I shouldn’t go there. We all like free stuff. My perspective is also unavoidably coloured by having been raised on one type of music acquisition entirely to seeing it change dramatically, maybe permananetly. I'm not pining for any good old days but I can't get myself in the head of a 15 year-old who likley has only dowloaded their music, whether paid or shared. Music Industry guru Bob Lefsetz posted a reply to Lowery's letter that seemed to think Lowery was just cranky and bitter and that if he'd written better songs, he'd have sold more records. He defends the model of Spotify - which I've never tried so can't really comment on - and urges embracing the new model, whatever it may become, saying Lowery has missed the bigger picture. I think Lefsetz may be the one a bit off the mark this time, more shadow-boxing against arguments Lowery never actually made than hearing Lowery's version of the big picture. He acuses Lowery of talking in an echo chamber and bullying an NPR intern but here Lefsetz sounds like the barstool crank. Lowery seems neither bitter nor stuck in the past, he's just using White's comments as a launching point for asking the consumer to think about their role and how market forces can shape our personal ideologies. This post on Billboard is actually a much more compelling argument about stealing music, claiming maybe it's not the epidemic we think it is. The author, Jay Frank, sets a more encouraging tone and there are several Intruiging reseach links there - check it out.  

Anyway, the more I think about Lowery’s letter, the more I find most of his arguments irrefutable. He’s perhaps a bit too generous in his description of record companies’ contracts but he understands how fundamentally broken our relationship to music is right now. A capitalistic society demands we monetize just about everything. While that’s what we have, we still have to find room for all types of purpose, even those that aren’t so profitable. I covet the income of a doctor or an accountant but I have neither interest nor aptitude in those fields. If my prioroties were different, I could have chosen a different path so I'm reconciled to the ups and downs of my pursuits. Still, I work daily to better my craft, not more so than those professionals do, but not necessarily less. So what am I worth? Market says, not a whole hell of a lot. Is it just, as Bob Lefsetz contends, that I don't make good enough music? Possibly. But then no one can download an appendectomy, so it's probably not a fair comparison. 

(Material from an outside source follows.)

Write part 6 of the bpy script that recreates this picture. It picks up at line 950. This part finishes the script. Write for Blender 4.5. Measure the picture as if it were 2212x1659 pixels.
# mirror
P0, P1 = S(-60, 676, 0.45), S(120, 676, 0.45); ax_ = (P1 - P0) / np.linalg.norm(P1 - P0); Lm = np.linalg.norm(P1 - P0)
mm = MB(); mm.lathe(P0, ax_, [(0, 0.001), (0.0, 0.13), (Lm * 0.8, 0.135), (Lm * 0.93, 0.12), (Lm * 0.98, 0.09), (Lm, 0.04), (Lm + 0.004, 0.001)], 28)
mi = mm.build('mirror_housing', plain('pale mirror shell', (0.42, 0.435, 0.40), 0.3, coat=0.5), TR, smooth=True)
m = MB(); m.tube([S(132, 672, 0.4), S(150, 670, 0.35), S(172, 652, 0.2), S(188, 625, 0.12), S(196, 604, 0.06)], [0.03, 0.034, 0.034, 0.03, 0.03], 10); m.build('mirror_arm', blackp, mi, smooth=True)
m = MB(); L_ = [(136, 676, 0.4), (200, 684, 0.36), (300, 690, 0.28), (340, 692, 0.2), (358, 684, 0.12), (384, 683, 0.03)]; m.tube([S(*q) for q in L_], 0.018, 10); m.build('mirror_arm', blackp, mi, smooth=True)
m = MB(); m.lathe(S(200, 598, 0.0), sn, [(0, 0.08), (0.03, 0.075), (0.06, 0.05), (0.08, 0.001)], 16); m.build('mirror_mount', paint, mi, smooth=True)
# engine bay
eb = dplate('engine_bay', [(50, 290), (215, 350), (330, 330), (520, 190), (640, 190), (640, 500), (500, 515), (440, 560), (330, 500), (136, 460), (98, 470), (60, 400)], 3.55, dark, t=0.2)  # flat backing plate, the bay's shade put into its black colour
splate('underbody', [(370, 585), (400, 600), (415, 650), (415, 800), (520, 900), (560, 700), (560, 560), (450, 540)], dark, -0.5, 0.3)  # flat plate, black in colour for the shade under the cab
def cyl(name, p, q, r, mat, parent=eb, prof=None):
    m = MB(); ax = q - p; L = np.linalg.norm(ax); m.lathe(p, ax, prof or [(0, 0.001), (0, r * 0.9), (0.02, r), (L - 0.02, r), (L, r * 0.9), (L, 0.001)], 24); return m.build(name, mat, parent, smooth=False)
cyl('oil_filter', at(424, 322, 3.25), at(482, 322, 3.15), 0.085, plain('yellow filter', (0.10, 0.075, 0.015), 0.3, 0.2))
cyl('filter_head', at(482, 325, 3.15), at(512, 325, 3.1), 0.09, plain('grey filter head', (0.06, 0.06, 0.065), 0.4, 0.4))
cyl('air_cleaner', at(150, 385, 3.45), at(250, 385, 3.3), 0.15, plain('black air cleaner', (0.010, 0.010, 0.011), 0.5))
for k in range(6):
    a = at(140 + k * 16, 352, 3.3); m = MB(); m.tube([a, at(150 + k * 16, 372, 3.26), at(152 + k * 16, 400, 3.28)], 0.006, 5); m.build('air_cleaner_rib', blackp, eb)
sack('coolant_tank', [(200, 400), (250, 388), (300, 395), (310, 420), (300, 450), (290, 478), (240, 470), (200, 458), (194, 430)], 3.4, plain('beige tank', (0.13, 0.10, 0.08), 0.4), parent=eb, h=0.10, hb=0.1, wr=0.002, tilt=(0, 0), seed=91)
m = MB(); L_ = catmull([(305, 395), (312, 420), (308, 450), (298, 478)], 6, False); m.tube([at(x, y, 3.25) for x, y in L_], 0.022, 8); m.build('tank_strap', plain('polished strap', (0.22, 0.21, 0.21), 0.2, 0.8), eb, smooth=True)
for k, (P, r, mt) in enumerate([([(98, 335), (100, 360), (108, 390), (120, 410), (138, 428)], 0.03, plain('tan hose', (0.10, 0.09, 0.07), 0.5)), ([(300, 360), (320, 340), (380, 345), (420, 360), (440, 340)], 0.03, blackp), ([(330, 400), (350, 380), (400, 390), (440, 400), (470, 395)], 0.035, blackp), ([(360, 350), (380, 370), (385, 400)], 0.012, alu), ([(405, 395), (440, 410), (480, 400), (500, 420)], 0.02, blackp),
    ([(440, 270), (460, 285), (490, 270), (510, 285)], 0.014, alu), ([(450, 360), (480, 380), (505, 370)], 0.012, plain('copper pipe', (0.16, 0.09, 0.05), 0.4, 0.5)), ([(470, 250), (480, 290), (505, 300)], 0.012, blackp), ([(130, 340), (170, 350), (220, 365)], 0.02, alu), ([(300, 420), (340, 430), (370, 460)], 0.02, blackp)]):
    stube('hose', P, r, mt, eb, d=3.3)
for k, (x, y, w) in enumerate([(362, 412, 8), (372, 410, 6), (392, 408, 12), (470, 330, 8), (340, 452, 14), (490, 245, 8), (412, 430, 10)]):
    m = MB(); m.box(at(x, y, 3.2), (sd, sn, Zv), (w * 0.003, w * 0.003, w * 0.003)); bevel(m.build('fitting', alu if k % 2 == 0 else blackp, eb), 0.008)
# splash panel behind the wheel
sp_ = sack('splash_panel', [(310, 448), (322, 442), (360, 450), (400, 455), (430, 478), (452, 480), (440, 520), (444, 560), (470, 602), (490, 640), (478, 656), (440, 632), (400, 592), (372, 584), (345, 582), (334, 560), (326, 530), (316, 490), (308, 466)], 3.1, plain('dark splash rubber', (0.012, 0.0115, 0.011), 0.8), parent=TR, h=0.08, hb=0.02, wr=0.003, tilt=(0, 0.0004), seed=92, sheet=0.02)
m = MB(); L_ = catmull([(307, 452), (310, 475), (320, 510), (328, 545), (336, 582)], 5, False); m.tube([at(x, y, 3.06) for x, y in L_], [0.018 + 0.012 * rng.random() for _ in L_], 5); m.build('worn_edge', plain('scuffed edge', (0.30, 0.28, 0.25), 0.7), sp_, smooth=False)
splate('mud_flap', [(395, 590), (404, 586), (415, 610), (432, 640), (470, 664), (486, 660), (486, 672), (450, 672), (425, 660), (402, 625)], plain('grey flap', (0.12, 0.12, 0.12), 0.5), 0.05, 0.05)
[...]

However, that doctor and accountant and I may intertwine unexpectedly. My need for their talents may be obvious upon injury or my money-laundering scheme coming to fruition but their need for mine might be less tangible. I just might help them through a tough day down the road or score a significant moment in their lives, and they may never know it’s my voice in the background.

If you can’t see what value the arts bring to your life, you’re a goddamned blind fool. Someone designed the chair you’re sitting in. Someone thought about the shape and colour and fabric and mechanics of it. Someone might have had Styx or Segovia flooding into their ear canals while they drafted the concept or beveled its edges or Photoshopped the ad for the catalogue. Now think about what it cost you. Was it a fair price for that chair? Is it comfortable? You took the time to pick it out and thought about how it reflected your taste and personality. It’s starting to take the shape of your ass. Now what song have you been humming to yourself all morning? Yes, the answer is “Call Me Maybe”, I know, I know, but seriously… what’s it worth to you? What did it cost?